> Required task: Each record below must be returned exactly as shown.

> Dataset extract:
-*-*-

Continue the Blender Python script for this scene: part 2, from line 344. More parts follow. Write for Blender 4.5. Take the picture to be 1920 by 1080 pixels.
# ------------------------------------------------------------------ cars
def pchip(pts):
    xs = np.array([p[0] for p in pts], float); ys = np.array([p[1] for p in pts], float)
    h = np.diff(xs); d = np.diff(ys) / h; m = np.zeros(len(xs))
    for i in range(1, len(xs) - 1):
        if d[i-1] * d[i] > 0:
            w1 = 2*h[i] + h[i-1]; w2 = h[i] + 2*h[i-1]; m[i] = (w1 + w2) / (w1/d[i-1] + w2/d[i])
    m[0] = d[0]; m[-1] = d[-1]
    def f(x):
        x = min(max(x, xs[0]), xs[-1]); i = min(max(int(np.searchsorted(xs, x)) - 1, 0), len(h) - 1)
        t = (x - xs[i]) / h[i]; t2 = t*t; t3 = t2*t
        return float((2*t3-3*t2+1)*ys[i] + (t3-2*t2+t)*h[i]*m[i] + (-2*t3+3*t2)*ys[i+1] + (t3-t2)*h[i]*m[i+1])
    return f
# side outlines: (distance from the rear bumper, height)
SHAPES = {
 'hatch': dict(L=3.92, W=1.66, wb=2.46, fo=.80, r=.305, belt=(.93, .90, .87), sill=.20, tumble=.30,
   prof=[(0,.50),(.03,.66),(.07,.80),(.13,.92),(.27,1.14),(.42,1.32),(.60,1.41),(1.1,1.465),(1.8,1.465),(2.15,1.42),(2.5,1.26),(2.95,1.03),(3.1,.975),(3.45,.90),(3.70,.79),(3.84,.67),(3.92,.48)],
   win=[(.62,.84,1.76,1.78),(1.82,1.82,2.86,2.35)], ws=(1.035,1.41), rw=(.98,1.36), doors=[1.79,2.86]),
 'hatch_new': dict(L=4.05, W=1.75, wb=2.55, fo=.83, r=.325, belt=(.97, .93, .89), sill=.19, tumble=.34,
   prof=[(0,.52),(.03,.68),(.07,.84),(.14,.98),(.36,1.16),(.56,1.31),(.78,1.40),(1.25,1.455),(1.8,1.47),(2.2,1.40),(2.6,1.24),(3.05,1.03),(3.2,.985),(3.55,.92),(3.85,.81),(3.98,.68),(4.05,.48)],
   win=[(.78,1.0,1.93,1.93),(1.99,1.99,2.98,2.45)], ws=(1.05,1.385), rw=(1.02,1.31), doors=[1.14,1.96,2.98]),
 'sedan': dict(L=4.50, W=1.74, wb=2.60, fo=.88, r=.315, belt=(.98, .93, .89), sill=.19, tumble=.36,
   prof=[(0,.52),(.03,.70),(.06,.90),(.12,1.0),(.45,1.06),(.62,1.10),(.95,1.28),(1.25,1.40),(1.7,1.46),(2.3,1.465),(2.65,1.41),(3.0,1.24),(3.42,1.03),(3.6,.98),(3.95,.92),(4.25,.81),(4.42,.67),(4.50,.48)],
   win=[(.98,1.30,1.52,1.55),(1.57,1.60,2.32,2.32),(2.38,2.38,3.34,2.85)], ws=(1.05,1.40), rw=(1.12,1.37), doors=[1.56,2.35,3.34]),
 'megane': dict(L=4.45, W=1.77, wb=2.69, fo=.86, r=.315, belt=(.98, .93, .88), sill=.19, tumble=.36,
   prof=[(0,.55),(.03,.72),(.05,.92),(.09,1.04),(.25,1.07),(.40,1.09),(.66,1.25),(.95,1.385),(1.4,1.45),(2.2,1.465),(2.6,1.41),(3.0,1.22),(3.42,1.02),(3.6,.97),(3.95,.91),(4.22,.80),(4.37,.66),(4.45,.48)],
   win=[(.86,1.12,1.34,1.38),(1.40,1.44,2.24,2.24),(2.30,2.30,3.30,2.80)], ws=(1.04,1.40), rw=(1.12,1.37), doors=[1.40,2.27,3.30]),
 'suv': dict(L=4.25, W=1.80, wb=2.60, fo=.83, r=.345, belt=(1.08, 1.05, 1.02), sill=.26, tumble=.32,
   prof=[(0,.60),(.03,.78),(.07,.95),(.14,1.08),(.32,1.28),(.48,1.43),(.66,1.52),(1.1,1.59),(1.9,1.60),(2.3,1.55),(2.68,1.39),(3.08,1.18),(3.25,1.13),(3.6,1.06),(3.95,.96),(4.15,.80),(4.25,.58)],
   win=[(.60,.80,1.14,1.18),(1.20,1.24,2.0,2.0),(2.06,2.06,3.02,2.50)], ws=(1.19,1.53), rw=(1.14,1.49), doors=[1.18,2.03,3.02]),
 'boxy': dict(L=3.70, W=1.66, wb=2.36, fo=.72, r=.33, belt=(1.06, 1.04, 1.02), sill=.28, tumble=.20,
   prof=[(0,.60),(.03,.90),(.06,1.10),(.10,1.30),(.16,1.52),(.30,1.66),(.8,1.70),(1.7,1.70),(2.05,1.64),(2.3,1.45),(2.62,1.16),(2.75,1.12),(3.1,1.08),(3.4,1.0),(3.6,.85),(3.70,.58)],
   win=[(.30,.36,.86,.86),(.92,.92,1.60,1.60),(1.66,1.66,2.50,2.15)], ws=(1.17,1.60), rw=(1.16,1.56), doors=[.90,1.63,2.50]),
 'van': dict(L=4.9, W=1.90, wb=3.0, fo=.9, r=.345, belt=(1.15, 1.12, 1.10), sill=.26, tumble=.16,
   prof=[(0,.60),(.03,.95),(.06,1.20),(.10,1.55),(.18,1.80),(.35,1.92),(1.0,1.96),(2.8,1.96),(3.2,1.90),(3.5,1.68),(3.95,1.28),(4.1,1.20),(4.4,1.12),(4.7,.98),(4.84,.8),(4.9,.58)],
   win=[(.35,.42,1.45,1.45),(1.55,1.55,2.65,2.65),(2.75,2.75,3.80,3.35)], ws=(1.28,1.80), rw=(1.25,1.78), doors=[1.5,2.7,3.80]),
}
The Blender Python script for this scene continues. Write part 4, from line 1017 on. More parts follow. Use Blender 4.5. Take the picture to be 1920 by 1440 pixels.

-*-*-

> Output:
Continue the Blender Python script for this scene: part 2, from line 344. More parts follow. Write for Blender 4.5. Take the picture to be 1920 by 1080 pixels.
# ------------------------------------------------------------------ cars
def pchip(pts):
    xs = np.array([p[0] for p in pts], float); ys = np.array([p[1] for p in pts], float)
    h = np.diff(xs); d = np.diff(ys) / h; m = np.zeros(len(xs))
    for i in range(1, len(xs) - 1):
        if d[i-1] * d[i] > 0:
            w1 = 2*h[i] + h[i-1]; w2 = h[i] + 2*h[i-1]; m[i] = (w1 + w2) / (w1/d[i-1] + w2/d[i])
    m[0] = d[0]; m[-1] = d[-1]
    def f(x):
        x = min(max(x, xs[0]), xs[-1]); i = min(max(int(np.searchsorted(xs, x)) - 1, 0), len(h) - 1)
        t = (x - xs[i]) / h[i]; t2 = t*t; t3 = t2*t
        return float((2*t3-3*t2+1)*ys[i] + (t3-2*t2+t)*h[i]*m[i] + (-2*t3+3*t2)*ys[i+1] + (t3-t2)*h[i]*m[i+1])
    return f
# side outlines: (distance from the rear bumper, height)
SHAPES = {
 'hatch': dict(L=3.92, W=1.66, wb=2.46, fo=.80, r=.305, belt=(.93, .90, .87), sill=.20, tumble=.30,
   prof=[(0,.50),(.03,.66),(.07,.80),(.13,.92),(.27,1.14),(.42,1.32),(.60,1.41),(1.1,1.465),(1.8,1.465),(2.15,1.42),(2.5,1.26),(2.95,1.03),(3.1,.975),(3.45,.90),(3.70,.79),(3.84,.67),(3.92,.48)],
   win=[(.62,.84,1.76,1.78),(1.82,1.82,2.86,2.35)], ws=(1.035,1.41), rw=(.98,1.36), doors=[1.79,2.86]),
 'hatch_new': dict(L=4.05, W=1.75, wb=2.55, fo=.83, r=.325, belt=(.97, .93, .89), sill=.19, tumble=.34,
   prof=[(0,.52),(.03,.68),(.07,.84),(.14,.98),(.36,1.16),(.56,1.31),(.78,1.40),(1.25,1.455),(1.8,1.47),(2.2,1.40),(2.6,1.24),(3.05,1.03),(3.2,.985),(3.55,.92),(3.85,.81),(3.98,.68),(4.05,.48)],
   win=[(.78,1.0,1.93,1.93),(1.99,1.99,2.98,2.45)], ws=(1.05,1.385), rw=(1.02,1.31), doors=[1.14,1.96,2.98]),
 'sedan': dict(L=4.50, W=1.74, wb=2.60, fo=.88, r=.315, belt=(.98, .93, .89), sill=.19, tumble=.36,
   prof=[(0,.52),(.03,.70),(.06,.90),(.12,1.0),(.45,1.06),(.62,1.10),(.95,1.28),(1.25,1.40),(1.7,1.46),(2.3,1.465),(2.65,1.41),(3.0,1.24),(3.42,1.03),(3.6,.98),(3.95,.92),(4.25,.81),(4.42,.67),(4.50,.48)],
   win=[(.98,1.30,1.52,1.55),(1.57,1.60,2.32,2.32),(2.38,2.38,3.34,2.85)], ws=(1.05,1.40), rw=(1.12,1.37), doors=[1.56,2.35,3.34]),
 'megane': dict(L=4.45, W=1.77, wb=2.69, fo=.86, r=.315, belt=(.98, .93, .88), sill=.19, tumble=.36,
   prof=[(0,.55),(.03,.72),(.05,.92),(.09,1.04),(.25,1.07),(.40,1.09),(.66,1.25),(.95,1.385),(1.4,1.45),(2.2,1.465),(2.6,1.41),(3.0,1.22),(3.42,1.02),(3.6,.97),(3.95,.91),(4.22,.80),(4.37,.66),(4.45,.48)],
   win=[(.86,1.12,1.34,1.38),(1.40,1.44,2.24,2.24),(2.30,2.30,3.30,2.80)], ws=(1.04,1.40), rw=(1.12,1.37), doors=[1.40,2.27,3.30]),
 'suv': dict(L=4.25, W=1.80, wb=2.60, fo=.83, r=.345, belt=(1.08, 1.05, 1.02), sill=.26, tumble=.32,
   prof=[(0,.60),(.03,.78),(.07,.95),(.14,1.08),(.32,1.28),(.48,1.43),(.66,1.52),(1.1,1.59),(1.9,1.60),(2.3,1.55),(2.68,1.39),(3.08,1.18),(3.25,1.13),(3.6,1.06),(3.95,.96),(4.15,.80),(4.25,.58)],
   win=[(.60,.80,1.14,1.18),(1.20,1.24,2.0,2.0),(2.06,2.06,3.02,2.50)], ws=(1.19,1.53), rw=(1.14,1.49), doors=[1.18,2.03,3.02]),
 'boxy': dict(L=3.70, W=1.66, wb=2.36, fo=.72, r=.33, belt=(1.06, 1.04, 1.02), sill=.28, tumble=.20,
   prof=[(0,.60),(.03,.90),(.06,1.10),(.10,1.30),(.16,1.52),(.30,1.66),(.8,1.70),(1.7,1.70),(2.05,1.64),(2.3,1.45),(2.62,1.16),(2.75,1.12),(3.1,1.08),(3.4,1.0),(3.6,.85),(3.70,.58)],
   win=[(.30,.36,.86,.86),(.92,.92,1.60,1.60),(1.66,1.66,2.50,2.15)], ws=(1.17,1.60), rw=(1.16,1.56), doors=[.90,1.63,2.50]),
 'van': dict(L=4.9, W=1.90, wb=3.0, fo=.9, r=.345, belt=(1.15, 1.12, 1.10), sill=.26, tumble=.16,
   prof=[(0,.60),(.03,.95),(.06,1.20),(.10,1.55),(.18,1.80),(.35,1.92),(1.0,1.96),(2.8,1.96),(3.2,1.90),(3.5,1.68),(3.95,1.28),(4.1,1.20),(4.4,1.12),(4.7,.98),(4.84,.8),(4.9,.58)],
   win=[(.35,.42,1.45,1.45),(1.55,1.55,2.65,2.65),(2.75,2.75,3.80,3.35)], ws=(1.28,1.80), rw=(1.25,1.78), doors=[1.5,2.7,3.80]),
}
The Blender Python script for this scene continues. Write part 4, from line 1017 on. More parts follow. Use Blender 4.5. Take the picture to be 1920 by 1440 pixels.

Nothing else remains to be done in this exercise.